* YOUR GOAL *
Locate the line that contains "box(b, -2.75, XL, YR, 7.64, 2.45, CEIL);". Print it and each following line through the end of the listing, verbatim, and nothing more.

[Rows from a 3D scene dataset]
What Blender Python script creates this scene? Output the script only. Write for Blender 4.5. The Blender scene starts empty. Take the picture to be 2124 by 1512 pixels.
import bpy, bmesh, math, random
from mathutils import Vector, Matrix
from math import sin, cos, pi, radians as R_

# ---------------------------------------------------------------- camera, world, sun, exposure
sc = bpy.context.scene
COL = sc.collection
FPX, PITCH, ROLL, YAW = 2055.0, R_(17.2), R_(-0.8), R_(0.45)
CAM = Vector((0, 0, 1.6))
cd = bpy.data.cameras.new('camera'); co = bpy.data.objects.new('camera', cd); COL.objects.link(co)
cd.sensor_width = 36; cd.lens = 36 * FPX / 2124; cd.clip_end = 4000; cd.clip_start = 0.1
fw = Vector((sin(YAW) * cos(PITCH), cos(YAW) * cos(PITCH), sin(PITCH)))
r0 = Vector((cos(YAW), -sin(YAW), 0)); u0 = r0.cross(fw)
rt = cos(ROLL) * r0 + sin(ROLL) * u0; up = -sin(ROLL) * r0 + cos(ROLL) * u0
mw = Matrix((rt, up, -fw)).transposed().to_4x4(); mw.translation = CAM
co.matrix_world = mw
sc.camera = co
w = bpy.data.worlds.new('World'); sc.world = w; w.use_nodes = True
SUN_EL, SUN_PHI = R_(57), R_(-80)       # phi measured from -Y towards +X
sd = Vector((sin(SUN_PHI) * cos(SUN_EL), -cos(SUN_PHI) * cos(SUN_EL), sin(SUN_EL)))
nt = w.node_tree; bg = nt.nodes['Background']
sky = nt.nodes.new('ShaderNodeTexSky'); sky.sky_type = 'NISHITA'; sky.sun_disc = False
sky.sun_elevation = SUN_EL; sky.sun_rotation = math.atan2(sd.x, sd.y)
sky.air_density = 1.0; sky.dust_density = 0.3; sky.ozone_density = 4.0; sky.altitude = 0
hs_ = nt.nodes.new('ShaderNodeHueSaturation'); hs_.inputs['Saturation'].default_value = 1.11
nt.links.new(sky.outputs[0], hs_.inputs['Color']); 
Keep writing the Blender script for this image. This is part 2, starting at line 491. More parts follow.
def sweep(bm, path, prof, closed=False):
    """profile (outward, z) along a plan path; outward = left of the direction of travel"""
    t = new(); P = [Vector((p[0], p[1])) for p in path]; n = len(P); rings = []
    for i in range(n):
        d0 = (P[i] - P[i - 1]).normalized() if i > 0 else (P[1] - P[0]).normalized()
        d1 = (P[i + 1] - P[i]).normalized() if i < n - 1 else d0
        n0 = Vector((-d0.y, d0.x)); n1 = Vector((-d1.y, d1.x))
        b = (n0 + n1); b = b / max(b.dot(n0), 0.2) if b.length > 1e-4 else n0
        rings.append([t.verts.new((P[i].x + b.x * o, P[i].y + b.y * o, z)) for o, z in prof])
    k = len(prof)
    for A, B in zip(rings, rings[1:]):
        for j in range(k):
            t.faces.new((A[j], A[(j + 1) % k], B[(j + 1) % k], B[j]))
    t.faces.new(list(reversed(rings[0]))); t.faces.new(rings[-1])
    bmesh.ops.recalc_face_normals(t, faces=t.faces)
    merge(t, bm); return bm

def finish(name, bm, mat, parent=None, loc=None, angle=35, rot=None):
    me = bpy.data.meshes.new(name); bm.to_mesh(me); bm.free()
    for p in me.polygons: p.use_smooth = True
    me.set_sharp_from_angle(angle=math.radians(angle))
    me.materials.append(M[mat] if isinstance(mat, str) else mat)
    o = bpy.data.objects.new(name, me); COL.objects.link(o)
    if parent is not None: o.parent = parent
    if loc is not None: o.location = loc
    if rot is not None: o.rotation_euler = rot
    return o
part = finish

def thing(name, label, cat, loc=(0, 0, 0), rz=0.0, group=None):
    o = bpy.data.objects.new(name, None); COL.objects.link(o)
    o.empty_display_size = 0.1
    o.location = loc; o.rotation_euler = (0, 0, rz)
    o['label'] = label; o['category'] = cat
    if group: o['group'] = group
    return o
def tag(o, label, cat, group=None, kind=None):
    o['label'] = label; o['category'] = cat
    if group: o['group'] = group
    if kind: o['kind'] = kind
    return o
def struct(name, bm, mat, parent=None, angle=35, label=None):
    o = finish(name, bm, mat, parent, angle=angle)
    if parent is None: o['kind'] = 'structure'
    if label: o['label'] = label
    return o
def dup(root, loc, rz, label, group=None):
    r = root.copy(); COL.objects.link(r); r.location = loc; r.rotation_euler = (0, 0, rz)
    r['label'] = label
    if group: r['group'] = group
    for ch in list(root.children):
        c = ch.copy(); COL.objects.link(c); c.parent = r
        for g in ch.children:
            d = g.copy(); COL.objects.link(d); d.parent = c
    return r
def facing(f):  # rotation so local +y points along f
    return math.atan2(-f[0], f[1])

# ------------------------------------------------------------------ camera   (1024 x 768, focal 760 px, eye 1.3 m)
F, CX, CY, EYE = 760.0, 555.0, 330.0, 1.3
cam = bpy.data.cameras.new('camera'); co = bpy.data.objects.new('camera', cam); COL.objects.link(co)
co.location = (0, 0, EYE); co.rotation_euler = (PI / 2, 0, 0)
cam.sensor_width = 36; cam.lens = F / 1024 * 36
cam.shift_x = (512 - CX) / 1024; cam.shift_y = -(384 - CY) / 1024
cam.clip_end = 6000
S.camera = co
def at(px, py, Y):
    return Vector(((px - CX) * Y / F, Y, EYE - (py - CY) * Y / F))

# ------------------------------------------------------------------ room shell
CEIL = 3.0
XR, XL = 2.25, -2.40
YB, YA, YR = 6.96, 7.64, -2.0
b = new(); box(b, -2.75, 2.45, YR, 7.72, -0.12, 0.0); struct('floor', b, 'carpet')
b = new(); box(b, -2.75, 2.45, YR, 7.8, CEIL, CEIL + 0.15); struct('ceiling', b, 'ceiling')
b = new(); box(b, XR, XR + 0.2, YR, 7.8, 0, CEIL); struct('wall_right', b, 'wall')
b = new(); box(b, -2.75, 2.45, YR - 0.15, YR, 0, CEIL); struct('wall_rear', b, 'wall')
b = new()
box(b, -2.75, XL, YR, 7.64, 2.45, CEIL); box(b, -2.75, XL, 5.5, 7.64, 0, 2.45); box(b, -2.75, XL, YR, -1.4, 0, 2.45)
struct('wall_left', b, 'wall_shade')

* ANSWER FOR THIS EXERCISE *
box(b, -2.75, XL, YR, 7.64, 2.45, CEIL); box(b, -2.75, XL, 5.5, 7.64, 0, 2.45); box(b, -2.75, XL, YR, -1.4, 0, 2.45)
struct('wall_left', b, 'wall_shade')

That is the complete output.